So you think this is a good card for someone to get now?
Do you think people would enjoy playing Red Dead Redemption 2 with this GPU?
I was pointing out the size of the INSTALLED BASE. If someone releases a game that won't play on 95% of the INSTALLED BASE of gaming PCs, be my guest, but they will be first to go bankrupt, after no-one can play their game upon release.
Edit: And to answer your questions, NO, I don't think that a GTX 1050 ti 4GB card is a good card to get TODAY, for a real ENTHUSIAST-level gaming PC. But not everybody has gear of that level. Some are a lot more mundane. My good buddy, whom I built him a $400 gaming PC like 3 years ago, was made out of a refurbished Sandy Bridge quad-core Dell MT, and has a GTX 1050 2GB installed, which he claims the fans are now acting up on. So I was going to get him a GTX 1650 4GB GDDR6 to replace it. Is that card enough to actually "Enjoy" RDR II? I don't know. It depends on the person, I guess. He mostly plays older Blizzard games, and Fortnite, and Minecraft.
(I did also offer him recently to throw together a Ryzen R5 3600 CPU, 32GB of GSkill DDR4-3200, the GTX 1650 D6, a 256GB NVMe, 2TB HDD, case, 80Plus Gold PSU, for somewhere between $800 and $1000. I told him $25/wk, get the whole thing paid off in like 8 months.)
I doubt I could, but that has absolutely nothing to do with anything I have said in this thread.

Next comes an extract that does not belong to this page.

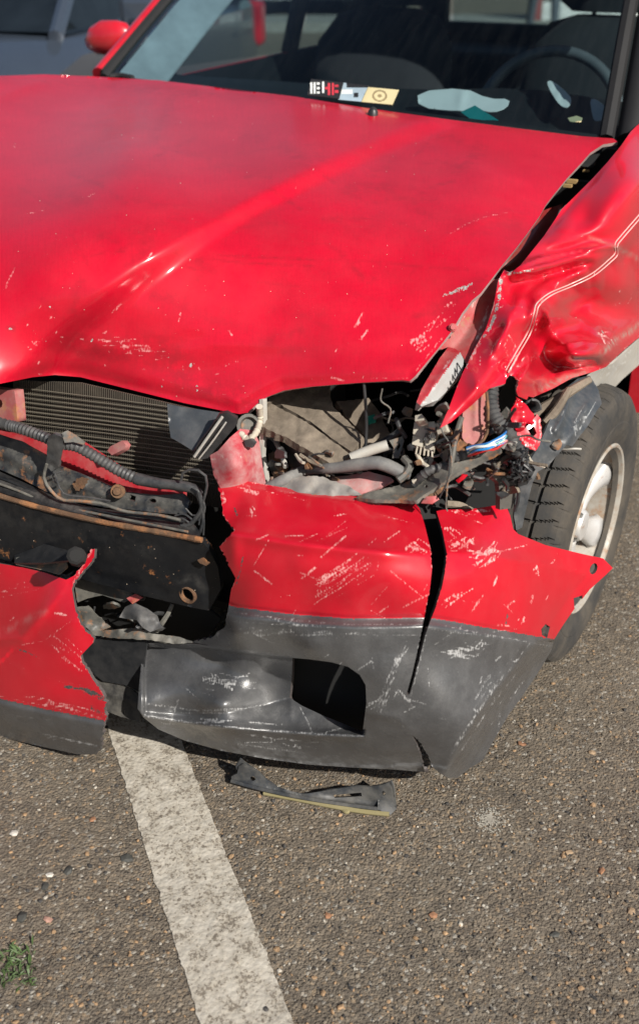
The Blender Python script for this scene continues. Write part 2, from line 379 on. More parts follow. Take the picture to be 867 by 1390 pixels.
c = b.mix(b.ramp(n, .35, .7), (.43, .40, .345), (.31, .275, .22)); c = b.mix(b.ramp(b.math('ADD', b.math('MULTIPLY', n, .45), b.math('MULTIPLY', n2, .55)), .525, .57), c, (.17, .145, .115)); b.l(c, p.inputs['Base Color']); p.inputs['Roughness'].default_value = .8
b.bump(b.math('ADD', b.math('MULTIPLY', n2, .7), b.math('SUBTRACT', 1, v.outputs['Distance'])), 1.0, .0011, p.inputs['Normal']); LINE = m
A = pt(140, 978, 'z', 0); Bq = pt(236, 1300, 'z', 0); C2 = pt(247, 1000, 'z', 0); D2 = pt(371, 1300, 'z', 0)
ctr0 = (A+C2)/2; ctr1 = (Bq+D2)/2; dr = (ctr1-ctr0); dr[2] = 0; L0 = np.linalg.norm(dr); dr /= L0; nr = np.array([-dr[1], dr[0], 0]); hw = .060
U = np.arange(-2.2, 1.2, .006); Wd = np.linspace(-hw, hw, 24); UU, WW = np.meshgrid(U, Wd); UU = UU.ravel(); WW = WW.ravel().copy()
edge = np.abs(np.abs(WW)-hw) < 1e-6; WW[edge] += np.sign(WW[edge])*noise2(np.stack([UU[edge]*1000, WW[edge]*3000], 1), 14, 9)*.0008+np.sign(WW[edge])*noise2(np.stack([UU[edge]*1000, WW[edge]*3000], 1), 4, 19)*.0009
LP = ctr0[None]+dr[None]*UU[:, None]+nr[None]*WW[:, None]; LP[:, 2] = relief(LP[:, 0], LP[:, 1])+.0012; nu = len(U)
I = (np.arange(23)[:, None]*nu+np.arange(nu-1)[None]).ravel()
T = np.stack([I, I+1, I+nu+1, I+nu], 1)
line = mesh_obj('painted_parking_line', LP, T, LINE); tag(line, 'worn off-white parking line running under the bumper', kind='structure')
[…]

Sure it does, if you claim that 95% of gaming PCs will have PCI-E 4.0 NVMe SSDs, then that means that the INSTALLED BASE in 2024, needs to start building TODAY, and if there are NO pre-built PCs with NVMe PCI-E 4.0 SSDs in them being sold, how can you build that sizable of an INSTALLED BASE by 2024?
Surely, you realize, that the few of us, on a forum like this, that build our own PCs, and use state-of-the-art stuff like PCI-E 4.0 CPUs, mobos, and NVMe SSDs (and GPUs), are really, the cream of the crop of builders, and entirely outside of the mainstream INSTALLED BASE.
Sure, your average AT'er might have a PCI-E 4.0 NVMe SSD by 2024, but ... even 95% of AT'ers, are like 1% or less of the INSTALLED BASE of gaming PCs worldwide.